Beyond praise and blame
Posted on June 13th, 2023
Malinda Seneviratne
The first time I encountered the word ‘ruffled’ was in the main hall of my school. The walls were lined with adorned with photographs of distinguished alumni and under each set there was an inspirational quote. This was one: ’The wise are not ruffled by praise or blame.’
It was much later that I learned the word ‘equanimity’ and that this is a quality that is good to cultivate for it helps in dealing with the vicissitudes of life.
Praise and blame can be levelled at us, people we love, institutions we identify with and even the faiths we subscribe to. We have seen a lot of the last of these three recently. It’s not just what’s said but the way it is said. Tests us.
My friend Sugath Kulatunga, by way of response, recommends reflection on the Brahmajala Sutra.
Here’s the background. It is the first of 34 sutras in the Dīgha Nikāya (the Long Discourses of the Buddha). Once, while the Buddha was traveling with his disciples between Rajagaha and Nalanada, a Brahmin named Suppiya, traveling in the same direction with his apprentice Brahmadatta, tailing the convoy, had uttered disparaging words about the Enlightened One.
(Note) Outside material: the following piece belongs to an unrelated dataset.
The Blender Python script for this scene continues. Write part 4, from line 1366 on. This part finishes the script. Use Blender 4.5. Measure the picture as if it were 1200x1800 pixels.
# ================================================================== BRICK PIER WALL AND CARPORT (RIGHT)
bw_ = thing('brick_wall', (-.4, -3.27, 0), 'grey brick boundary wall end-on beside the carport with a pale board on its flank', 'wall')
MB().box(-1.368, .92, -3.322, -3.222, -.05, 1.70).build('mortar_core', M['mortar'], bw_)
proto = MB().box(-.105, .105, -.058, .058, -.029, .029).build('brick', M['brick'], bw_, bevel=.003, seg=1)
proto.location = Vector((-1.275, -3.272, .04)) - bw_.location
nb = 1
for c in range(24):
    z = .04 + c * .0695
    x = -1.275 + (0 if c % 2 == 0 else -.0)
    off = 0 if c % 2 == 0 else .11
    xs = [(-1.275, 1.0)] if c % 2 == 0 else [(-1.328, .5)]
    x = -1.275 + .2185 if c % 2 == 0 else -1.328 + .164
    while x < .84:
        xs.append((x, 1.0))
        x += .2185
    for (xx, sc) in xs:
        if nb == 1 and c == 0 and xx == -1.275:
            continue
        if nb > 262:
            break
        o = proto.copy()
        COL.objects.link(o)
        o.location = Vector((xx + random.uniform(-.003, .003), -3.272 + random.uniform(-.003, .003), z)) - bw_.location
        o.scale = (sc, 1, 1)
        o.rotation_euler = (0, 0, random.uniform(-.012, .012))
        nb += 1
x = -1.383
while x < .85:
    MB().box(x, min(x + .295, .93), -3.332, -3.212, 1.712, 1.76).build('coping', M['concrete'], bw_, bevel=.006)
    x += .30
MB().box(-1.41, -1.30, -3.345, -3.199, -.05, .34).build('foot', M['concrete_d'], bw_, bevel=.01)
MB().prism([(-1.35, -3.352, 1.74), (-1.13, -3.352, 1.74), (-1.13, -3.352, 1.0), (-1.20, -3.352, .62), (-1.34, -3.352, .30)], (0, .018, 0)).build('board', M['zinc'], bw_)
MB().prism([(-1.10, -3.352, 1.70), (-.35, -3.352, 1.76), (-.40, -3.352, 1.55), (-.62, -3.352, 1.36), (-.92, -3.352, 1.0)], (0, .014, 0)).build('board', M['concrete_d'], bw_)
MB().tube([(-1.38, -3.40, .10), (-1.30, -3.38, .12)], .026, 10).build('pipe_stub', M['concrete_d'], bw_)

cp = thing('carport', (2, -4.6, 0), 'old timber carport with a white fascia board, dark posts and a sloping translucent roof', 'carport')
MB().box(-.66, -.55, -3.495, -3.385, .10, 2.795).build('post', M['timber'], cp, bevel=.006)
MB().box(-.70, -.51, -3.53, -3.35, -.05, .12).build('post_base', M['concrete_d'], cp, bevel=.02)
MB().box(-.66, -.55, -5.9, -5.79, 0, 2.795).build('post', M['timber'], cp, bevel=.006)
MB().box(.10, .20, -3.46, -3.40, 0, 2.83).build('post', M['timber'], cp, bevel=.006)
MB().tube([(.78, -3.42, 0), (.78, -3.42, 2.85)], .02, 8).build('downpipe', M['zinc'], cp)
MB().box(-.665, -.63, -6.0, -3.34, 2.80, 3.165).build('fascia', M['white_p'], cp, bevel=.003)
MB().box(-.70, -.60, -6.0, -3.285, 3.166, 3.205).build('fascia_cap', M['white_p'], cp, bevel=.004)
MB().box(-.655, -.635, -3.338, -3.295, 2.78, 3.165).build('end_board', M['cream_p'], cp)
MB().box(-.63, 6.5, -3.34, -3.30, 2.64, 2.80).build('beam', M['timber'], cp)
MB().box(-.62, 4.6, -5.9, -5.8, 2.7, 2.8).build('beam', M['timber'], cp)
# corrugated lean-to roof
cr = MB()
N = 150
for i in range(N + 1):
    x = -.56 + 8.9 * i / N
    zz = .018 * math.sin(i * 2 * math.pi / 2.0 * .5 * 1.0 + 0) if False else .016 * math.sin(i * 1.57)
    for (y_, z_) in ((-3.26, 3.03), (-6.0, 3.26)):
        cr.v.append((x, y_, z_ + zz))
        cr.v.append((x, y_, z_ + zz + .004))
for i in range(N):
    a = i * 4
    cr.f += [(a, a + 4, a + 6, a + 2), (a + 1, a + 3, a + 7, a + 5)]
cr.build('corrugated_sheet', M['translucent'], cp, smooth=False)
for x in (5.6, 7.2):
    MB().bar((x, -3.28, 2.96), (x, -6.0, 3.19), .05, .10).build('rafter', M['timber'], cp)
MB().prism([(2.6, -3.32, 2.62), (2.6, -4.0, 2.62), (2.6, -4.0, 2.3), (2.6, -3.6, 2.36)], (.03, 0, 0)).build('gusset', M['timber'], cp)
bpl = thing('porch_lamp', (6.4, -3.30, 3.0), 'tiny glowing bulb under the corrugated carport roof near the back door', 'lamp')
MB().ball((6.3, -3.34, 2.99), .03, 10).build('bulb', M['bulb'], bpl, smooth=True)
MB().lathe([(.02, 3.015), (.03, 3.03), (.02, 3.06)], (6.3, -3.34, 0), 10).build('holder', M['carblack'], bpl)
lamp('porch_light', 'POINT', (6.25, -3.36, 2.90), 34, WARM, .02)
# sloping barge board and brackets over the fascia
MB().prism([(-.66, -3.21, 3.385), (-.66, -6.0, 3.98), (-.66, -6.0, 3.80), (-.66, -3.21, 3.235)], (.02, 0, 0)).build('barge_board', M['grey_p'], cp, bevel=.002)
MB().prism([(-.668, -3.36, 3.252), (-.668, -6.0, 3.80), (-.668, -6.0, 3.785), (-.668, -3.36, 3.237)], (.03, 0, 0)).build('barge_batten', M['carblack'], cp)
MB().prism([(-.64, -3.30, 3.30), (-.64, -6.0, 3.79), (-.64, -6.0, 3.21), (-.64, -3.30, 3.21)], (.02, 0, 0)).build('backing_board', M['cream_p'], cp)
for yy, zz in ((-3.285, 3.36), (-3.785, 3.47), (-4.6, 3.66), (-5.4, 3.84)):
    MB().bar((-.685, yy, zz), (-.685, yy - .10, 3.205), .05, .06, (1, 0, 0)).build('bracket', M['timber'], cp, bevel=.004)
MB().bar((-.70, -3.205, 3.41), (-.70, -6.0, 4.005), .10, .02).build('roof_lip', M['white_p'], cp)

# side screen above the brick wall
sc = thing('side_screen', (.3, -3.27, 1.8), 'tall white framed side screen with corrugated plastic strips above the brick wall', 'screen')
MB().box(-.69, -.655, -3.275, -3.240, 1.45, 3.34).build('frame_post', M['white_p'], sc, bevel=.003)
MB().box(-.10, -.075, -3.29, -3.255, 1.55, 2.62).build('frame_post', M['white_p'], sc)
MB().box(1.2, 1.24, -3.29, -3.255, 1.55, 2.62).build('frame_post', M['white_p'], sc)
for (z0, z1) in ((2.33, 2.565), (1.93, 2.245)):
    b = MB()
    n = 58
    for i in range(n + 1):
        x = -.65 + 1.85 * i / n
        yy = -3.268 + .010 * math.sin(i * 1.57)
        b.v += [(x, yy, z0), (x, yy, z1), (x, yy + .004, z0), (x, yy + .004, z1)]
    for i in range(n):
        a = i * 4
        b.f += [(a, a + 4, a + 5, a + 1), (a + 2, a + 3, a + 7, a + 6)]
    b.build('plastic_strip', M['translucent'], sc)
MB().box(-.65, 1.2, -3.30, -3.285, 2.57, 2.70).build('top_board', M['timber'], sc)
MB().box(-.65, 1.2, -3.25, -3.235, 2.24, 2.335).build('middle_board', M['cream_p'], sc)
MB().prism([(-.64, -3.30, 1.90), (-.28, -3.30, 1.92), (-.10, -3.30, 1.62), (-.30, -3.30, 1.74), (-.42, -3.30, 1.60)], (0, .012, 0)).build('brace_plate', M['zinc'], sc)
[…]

Brahmadatta, in contrast, had praised the Buddha.
Later, the disciples who had heard all this, had related the exchange to the Buddha, who then proceeded to offer advice with respect to dealing with criticism and praise. The sutra is quite elaborate and covers many things, but the following passages posted by Sugath makes for much reflection:
‘Monks, if anyone should speak in disparagement of me, of the Dhamma or of the Sangha, you should not be angry, resentful or upset on that account. If you were to be angry or displeased at such disparagement, that would only be a hindrance to you. For if others disparage me, the Dhamma or the Sangha, and you are angry or displeased, can you recognize whether what they say is right or not?’
The disciples answer in the negative.
‘If others disparage me, the Dhamma or the Sangha, then you must explain what is incorrect as being incorrect, saying: That is incorrect, that is false, that is not our way, for that is not found among us.” But, monks, if others should speak in praise of me, of the Dhamma or of the Sangha, you should not on that account be pleased, happy or elated. If you were to be pleased, happy or elated at such praise, that would only be a hindrance to you. If others praise me, the Dhamma or the Sangha, you should acknowledge the truth of what is true, saying: That is correct, that is right, that is our way, that is found among us.”’
If indeed response is warranted, it should be founded in reason, in compassion and framed by equanimity. It is not unkind.
Of course, there is no guarantee that the person or persons, organised or otherwise, would accept logic and reason, particularly if the intent to insult, vilify and in other ways disparage, is a particularly malicious fixation. Still, even this does not warrant anger, resentment or agitation of any kind on the part of the receiver. If indeed one does get angry, resentful and agitated, it would be a hindrance to self, the doctrine one subscribes to and the collective one identifies with. It detracts, just as the insult amounts to an insult of the insulting individual, the doctrine in whose name the insult is made and the congregation the insulter identifies with.
The elaboration of these beliefs is very detailed, focusing on how the beliefs (faiths) come to be and the way they are described and declared. The Buddha, in the Brahmajala Sutra, elaborates on how beliefs or faiths come to be and the ways in which they are described and declared. The danger lies in clinging to beliefs because this indicates an inability to escape from desire, hatred and ignorance. Such individuals get entangled in the net of samsara while those who are open to perceiving the eternal verities and therefore are not perturbed by praise or blame are less likely to be captured and confined thus.
A corollary could be obtained. Criticism is best engaged with logic. The criticism, if valid, could inform, educate and persuade further reflection. Again, an open mind is required. Again, a refusal to be angered is required. Again, humility is a precondition. In the very least, even if the intent is vile, one’s peace of mind would not be compromised. The vilifier would be left to deal with the vilification.
Easy to say, ‘be wise,’ so much harder to acquire wisdom and act and speak accordingly. The Brahmajala Sutra, in which the Buddha elaborates on precepts, is a guide to being that would not detract from any doctrine or the practices of the relevant devout.